It should be snowing just about now. That’s what the Internets (tubes and all) told me, and damnit, I believe it. That, and let’s face it, while actually getting up from chair and going outside to look at Mother Nature in all her speckled white glory seems like a good excercise plan, I’d much rather remain at my desk and dink around the world and the wide and the web. Inertia is its own super power, isn’t it?
Last week, however, the sun briefly burped a hotspot of mercy and showered us with enough rays to raise the temperature to a balmy sixty degrees. In a fit of insanity, I figured I’d walk to lunch that day–braving the fresh air, the chirping birds, the hot moms walking their kids, the general pleasantness of the day. I survived (in case you were worried). On the way to the sandwich shop, though, my eye caught a glimpse of tiny plastic package from a certain Greek prophylatic producer carelessly cast aside; it was the usual shape and had the usual tear to indicate that the booty inside had been used to get booty on the outside, but what grabbed my attention was the rubber title.
Extra Sensitive
Awesome, I thought. Now even John Thomas covers are getting into the feelings game. You have to wonder how that works out in the heat of the moment.
“Oh, Henry Steel! I’m so glad we can connect like this!”
“Me, too, babe. You’re hot. I’m hot. This is hot. Hot.”
“That’s so true! In fact, I… I’m sorry, is your penis crying?”

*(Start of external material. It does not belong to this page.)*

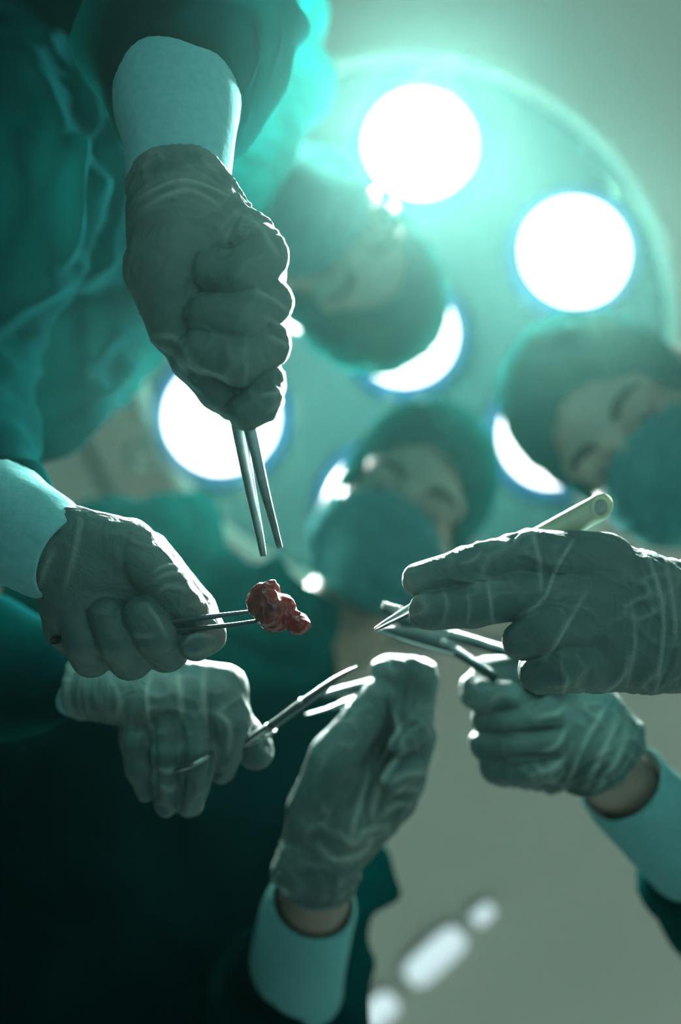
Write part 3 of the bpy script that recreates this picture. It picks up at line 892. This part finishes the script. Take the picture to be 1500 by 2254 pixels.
# hand holding the pencil
glove(pC, 0.478,
      palm=[((1545, 1380, 40, 140), (1440, 1375, 32, 142), 1.3), ((1440, 1375, 32, 142), (1330, 1360, 25, 130), 1.4),
            ((1400, 1300, 30, 92), (1290, 1245, 32, 66)), ((1400, 1430, 25, 92), (1310, 1445, 22, 78)), ((1340, 1370, 20, 110), (1260, 1350, 15, 80), 1.3)],
      fingers=[[(1330, 1236, 30, 66), (1172, 1220, 8, 54), (1030, 1250, 0, 44), (922, 1275, -4, 37)],
               [(1290, 1310, 15, 62), (1142, 1312, -16, 52), (1045, 1333, -26, 47), (946, 1345, -22, 42)],
               [(1290, 1390, 5, 62), (1196, 1385, -58, 50), (1152, 1408, -56, 42)],
               [(1310, 1460, 10, 66), (1230, 1468, -44, 54), (1192, 1480, -34, 46)],
               [(1400, 1270, 110, 60), (1220, 1275, 120, 50), (1080, 1310, 105, 42), (985, 1345, 80, 34)]],
      cut=((1530, 1380, 35), (1640, 1390, 60)), seed=12.4,
      creases=[(0.5, 30, [(880, 1290), (900, 1290), (925, 1300), (950, 1305)]),
               (1.80, 4, [(1262, 1190), (1225, 1250), (1196, 1320), (1150, 1352)]), (1.2, 5, [(1172, 1172), (1186, 1230), (1192, 1300)]), (1.1, 5, [(1290, 1305), (1245, 1380), (1205, 1440), (1165, 1455)]),
               (1.2, 5, [(1408, 1190), (1446, 1280), (1460, 1390), (1442, 1530)]), (1.1, 4, [(1072, 1278), (1080, 1330), (1086, 1372)]), (1.0, 5, [(1392, 1345), (1398, 1420), (1378, 1510)]),
               (1.1, 4, [(1130, 1200), (1150, 1178), (1178, 1172)]), (0.8, 4, [(1060, 1215), (1040, 1235), (1010, 1240)]), (0.8, 4, [(975, 1300), (985, 1330), (975, 1370)]), (0.8, 4, [(1030, 1300), (1034, 1340), (1028, 1370)]),
               (1.0, 5, [(1250, 1500), (1240, 1520), (1230, 1545)]), (1.2, 5, [(1385, 1440), (1370, 1490), (1320, 1530)]), (1.0, 6, [(1465, 1240), (1480, 1320), (1490, 1420)])], wr=1.25, label='large glove with two extended fingers steadying the pencil')
# fist holding the scissors
glove(pC, 0.595,
      palm=[((1325, 1680, 20, 86), (1230, 1620, 30, 84)), ((1230, 1620, 30, 84), (1180, 1640, 35, 76)), ((1300, 1620, 30, 84), (1220, 1560, 45, 70)),
            ((1290, 1560, 30, 66), (1330, 1640, 20, 86))],
      fingers=[[(1190, 1550, 60, 50), (1056, 1520, 0, 42), (1070, 1528, -30, 38), (1118, 1530, -50, 34)],
               [(1210, 1600, 60, 50), (1085, 1580, 0, 42), (1130, 1584, -48, 40), (1205, 1576, -58, 36)],
               [(1210, 1650, 60, 50), (1082, 1636, 0, 42), (1140, 1640, -46, 40), (1215, 1630, -56, 36)],
               [(1215, 1690, 55, 48), (1096, 1686, 0, 38), (1150, 1690, -36, 36), (1205, 1684, -48, 34)],
               [(1310, 1570, 30, 60), (1230, 1500, 20, 48), (1140, 1478, 10, 38), (1070, 1480, 12, 32)]],
      cut=((1325, 1684, 20), (1400, 1760, 50)), seed=15.8,
      creases=[(-2.5, 5, [(1050, 1560), (1110, 1564), (1180, 1552)]), (-2.5, 5, [(1045, 1612), (1130, 1614), (1230, 1604)]), (-2.5, 5, [(1050, 1664), (1130, 1668), (1220, 1660)]),
               (1.95, 5, [(1330, 1560), (1285, 1640), (1250, 1720)]), (1.3, 7, [(1365, 1580), (1325, 1660), (1290, 1735)]), (1.2, 6, [(1250, 1600), (1225, 1640), (1180, 1665)]),
               (1.2, 6, [(1260, 1640), (1220, 1690), (1170, 1705)]), (1.0, 6, [(1180, 1580), (1225, 1570), (1245, 1555)]), (1.3, 7, [(1385, 1610), (1355, 1680), (1310, 1745)])], wr=1.5, label='closed glove holding the scissors by their rings')


# ================================================================== instruments
UPV = np.array([0, 0, 1.0])


def blade(name, parent, pts, m, n=10, square=True):
    """pts = (px, py, d, half-width px, half-thickness px)"""
    P = interp(pts, max(len(pts) * 4, 8))
    pos = [at(p[0], p[1], p[2]) for p in P]
    sec = [(p[3] / F_ * p[2], p[4] / F_ * p[2]) for p in P]
    return sweep(name, pos, sec, m, parent, up=UPV, n=n, square=square)


def forceps(label, arms, joint, loc, m=None):
    m = m or M['steel']
    r = tag(empty('forceps', at(*loc)), label, 'forceps')
    r_inv = -at(*loc)
    for a in arms:
        o = blade('arm', r, a, m); o.location = r_inv
    o = blade('joint', r, joint, m); o.location = r_inv
    return r


forceps('long steel thumb forceps pointing down from the fist, tips apart',
        [[(462, 640, 0.448, 14, 5), (500, 800, 0.447, 17, 6), (528, 955, 0.447, 15, 7), (552, 1080, 0.450, 12, 7), (572, 1180, 0.452, 9, 6), (580, 1224, 0.453, 7, 5)],
         [(466, 640, 0.446, 14, 5), (512, 800, 0.440, 17, 6), (552, 950, 0.436, 14, 7), (580, 1070, 0.440, 11, 7), (604, 1160, 0.446, 8, 6), (616, 1206, 0.449, 7, 5)]],
        [(450, 580, 0.448, 8, 5), (458, 620, 0.447, 14, 8), (466, 655, 0.447, 15, 9)], (462, 640, 0.447))
forceps('slim dark forceps holding up the red tissue',
        [[(125, 1409, 0.468, 9, 5), (240, 1390, 0.462, 11, 5), (400, 1366, 0.460, 7, 5), (500, 1353, 0.460, 5, 4), (562, 1345, 0.460, 4, 3)],
         [(125, 1411, 0.470, 9, 5), (240, 1402, 0.464, 11, 5), (400, 1387, 0.461, 6, 5), (500, 1377, 0.459, 5, 4), (566, 1367, 0.458, 4, 3)]],
        [(112, 1412, 0.469, 7, 5), (126, 1410, 0.469, 10, 6), (150, 1406, 0.468, 11, 7)], (125, 1410, 0.469), M['dark_steel'])
forceps('broad-armed steel forceps pinched in the raised glove',
        [[(915, 1482, 0.612, 14, 5), (845, 1501, 0.609, 14, 5), (775, 1516, 0.606, 11, 5), (725, 1527, 0.604, 8, 5), (708, 1531, 0.603, 6, 4)],
         [(915, 1486, 0.614, 14, 5), (845, 1524, 0.614, 13, 5), (770, 1545, 0.613, 8, 4), (715, 1562, 0.612, 3, 2.5), (672, 1573, 0.611, 2, 2)]],
        [(930, 1476, 0.613, 8, 5), (915, 1482, 0.613, 14, 7), (890, 1492, 0.612, 15, 7)], (905, 1480, 0.612), M['grey_steel'])


# tissue
def tissue():
    c = (612, 1345, 0.459)
    u = c[2] / F_
    blobs = [(580, 1322, 0, 34), (590, 1300, 4, 20), (602, 1350, -4, 36), (625, 1335, 6, 24), (612, 1372, 4, 22), (640, 1358, 6, 20), (660, 1376, -6, 22), (648, 1382, 0, 16), (566, 1340, 0, 18)]
    cs = [(at(x, y, c[2] + w * u), at(x, y, c[2] + w * u), r * u, r * u) for x, y, w, r in blobs]
    F = field_for(cs, 0.0006, 0.006); D = F.blank()
    for p, q, r0, r1 in cs: F.cone(D, p, q, r0, r1, 0.0016)
    F.cone(D, at(600, 1290, 0.459), at(603, 1274, 0.457), 5 * u, 2 * u, 0.003)
    V, Q = F.surface(D); N = vnormals(V, Q)
    V = V + N * (noise(V * 110) * 0.0022 + ridge(V * 160 + 3) * 0.0008)[:, None]
    o = mesh_np('tissue_sample', V, Q, M['tissue'])
    return tag(o, 'small glistening dark red lump of tissue at the forceps tips', 'tissue')


tissue()


def ring(name, parent, c, a, b, tilt, d, th, m, n=28, dz=0.0):
    """finger ring: ellipse in the picture plane tilted by dz along its long axis"""
    pts = []
    for k in range(n + 1):
        t = 2 * math.pi * k / n
        x = c[0] + a * math.cos(t) * math.cos(tilt) - b * math.sin(t) * math.sin(tilt)
        y = c[1] + a * math.cos(t) * math.sin(tilt) + b * math.sin(t) * math.cos(tilt)
        pts.append(at(x, y, d + dz * math.sin(t)))
    return sweep(name, pts, [th / F_ * d] * len(pts), m, parent, n=8)


# fine scissors in the downturned hand
s1 = tag(empty('surgical_scissors'), 'fine steel scissors held low in the downturned glove, blades pointing right', 'scissors')
s1['label'] = 'fine closed steel scissors in the downturned glove, tips towards the raised forceps'
blade('blade', s1, [(590, 1600, 0.535, 7, 5), (665, 1546, 0.536, 7.5, 5), (740, 1493, 0.537, 5, 4), (786, 1467, 0.538, 1.5, 2)], M['dark_steel'])
blade('blade', s1, [(596, 1606, 0.540, 5, 4), (670, 1552, 0.540, 5, 4), (730, 1508, 0.540, 4, 3), (744, 1486, 0.540, 2, 2)], M['steel'])
blade('shank', s1, [(592, 1599, 0.536, 8, 6), (545, 1630, 0.545, 8, 6), (500, 1656, 0.552, 7, 6), (462, 1672, 0.545, 5, 5)], M['steel'])
blade('shank', s1, [(596, 1602, 0.541, 8, 6), (568, 1618, 0.546, 7, 6), (548, 1632, 0.552, 6, 5)], M['dark_steel'])
lathe('pivot', [(0.001, -0.0022), (0.0012, -0.002), (0.0014, -0.0012), (0.0014, 0.004), (0.001, 0.004)], 16, M['steel'], s1, (at(662, 1544, 0.536), EX, EY, EZ))
ring('finger_ring', s1, (424, 1672), 47, 11, -0.45, 0.5355, 5, M['steel'], dz=-0.0150)
ring('finger_ring', s1, (562, 1622), 46, 10, -0.4, 0.558, 5, M['steel'], dz=-0.0140)

# heavy scissors in the fist
s2 = tag(empty('surgical_scissors'), 'dark heavy scissors with open shanks held in the closed fist behind the pencil', 'scissors')
blade('blade', s2, [(842, 1334, 0.575, 9, 4), (880, 1354, 0.575, 18, 5), (930, 1382, 0.576, 22, 6), (985, 1408, 0.577, 17, 6)], M['dark_steel'])
b2_ = blade('blade', s2, [(826, 1385, 0.570, 3, 3), (880, 1392, 0.570, 14, 4), (940, 1406, 0.570, 22, 5), (998, 1428, 0.571, 15, 6)], M['dark_steel'])
blade('cutting_edge', b2_, [(826, 1387, 0.5695, 2.5, 2.5), (880, 1406, 0.569, 3, 3), (940, 1425, 0.569, 3.5, 3), (1000, 1441, 0.570, 3, 3)], M['steel'])
blade('shank', s2, [(960, 1392, 0.577, 14, 6), (1020, 1406, 0.578, 12, 6), (1100, 1430, 0.58, 11, 6), (1180, 1452, 0.585, 10, 6)], M['dark_steel'])
blade('shank', s2, [(980, 1424, 0.571, 13, 6), (1012, 1440, 0.571, 10, 6), (1050, 1464, 0.573, 10, 6), (1092, 1490, 0.578, 9, 6)], M['dark_steel'])
lathe('pivot', [(0.001, -0.0035), (0.002, -0.0032), (0.0026, -0.0015), (0.0026, 0.004), (0.001, 0.004)], 16, M['steel'], s2, (at(975, 1412, 0.57), EX, EY, EZ))
ring('finger_ring', s2, (1086, 1524), 46, 8, 1.35, 0.590, 5, M['dark_steel'], dz=0.013)
ring('finger_ring', s2, (1215, 1470), 46, 26, 0.3, 0.588, 6, M['dark_steel'], dz=0.02)

# cautery pencil
pc = tag(empty('cautery_pencil'), 'pale yellow tubular pencil with a fine steel tip in the large glove', 'pencil')
a, b = at(1326, 1114, 0.495), at(826, 1385, 0.486)
ax = (b - a) / np.linalg.norm(b - a); _, eu, ev = perp(ax)
Ltot = np.linalg.norm(b - a); rr = 29 / F_ * 0.49
lathe('handle', [(rr * 0.55, 0.0012), (rr * 0.62, 0.0), (rr * 0.92, -0.0002), (rr, 0.001), (rr, Ltot * 0.55), (rr * 0.75, Ltot * 0.68), (rr * 0.45, Ltot * 0.74)], 28, M['plastic'], pc, (a, eu, ev, ax))
lathe('end_plug', [(0.0001, 0.0006), (rr * 0.4, 0.0004), (rr * 0.56, 0.0009), (rr * 0.56, 0.004), (0.0001, 0.004)], 24, M['seam'], pc, (a, eu, ev, ax))
nv_ = -UPV - ax * np.dot(-UPV, ax); nv_ /= np.linalg.norm(nv_)
for o_ in pc.children:
    for v_ in o_.data.vertices:
        q_ = np.array(v_.co) - a
        if np.dot(q_, ax) < 0.006: v_.co = Vector(a + q_ + ax * (np.dot(q_, nv_) * 1.3))
side = np.cross(ax, UPV); side /= np.linalg.norm(side)
for sgn, mm in ((1, M['dark_steel']), (-1, M['steel'])):
    pts = [a + ax * Ltot * t + side * sgn * w for t, w in ((0.72, 0.0016), (0.85, 0.0016), (0.95, 0.0009), (1.0, 0.0004))]
    sweep('tip_prong', pts, [(0.0011, 0.0013), (0.0011, 0.0012), (0.0008, 0.0009), (0.0004, 0.0005)], mm, pc, up=UPV, n=8)

# ------------------------------------------------------------------ haze volume added over the table to imitate lens veiling
if GLARE > 0:
    hz = lathe('glare', [(0.60, -1.585), (0.66, -1.5), (0.66, -1.0), (0.60, -0.88)], 40, None, None, (LC, EX, EY, EZ))
    m = bpy.data.materials.new('lens_glare'); m.use_nodes = True
    nt = m.node_tree; nt.nodes.remove(nt.nodes['Principled BSDF'])
    vs = nt.nodes.new('ShaderNodeVolumeScatter')
    vs.inputs['Color'].default_value = (0.42, 1.0, 0.88, 1); vs.inputs['Density'].default_value = GLARE
    vs.inputs['Anisotropy'].default_value = 0.92
    nt.links.new(vs.outputs[0], nt.nodes['Material Output'].inputs['Volume'])
    hz.data.materials.append(m)
    tag(hz, 'thin luminous added lens haze hanging over the operating table', 'glare', kind='stuff')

“It is indeed! I’m glad you noticed. Just before our act of naughty fun I dipped my bald butler in Trojan’s Extra Sensitive sheathe. He’s shedding a tear right now because this moment is so special. He’ll even listen to your problems and share a pint of ice cream if you so desire.”
“Oh, Henry, I’m touched. “
“And if you go out of town, he’ll come over to feed your pets.”
I tell ya, technology these days. I certainly didn’t have that when I was in college.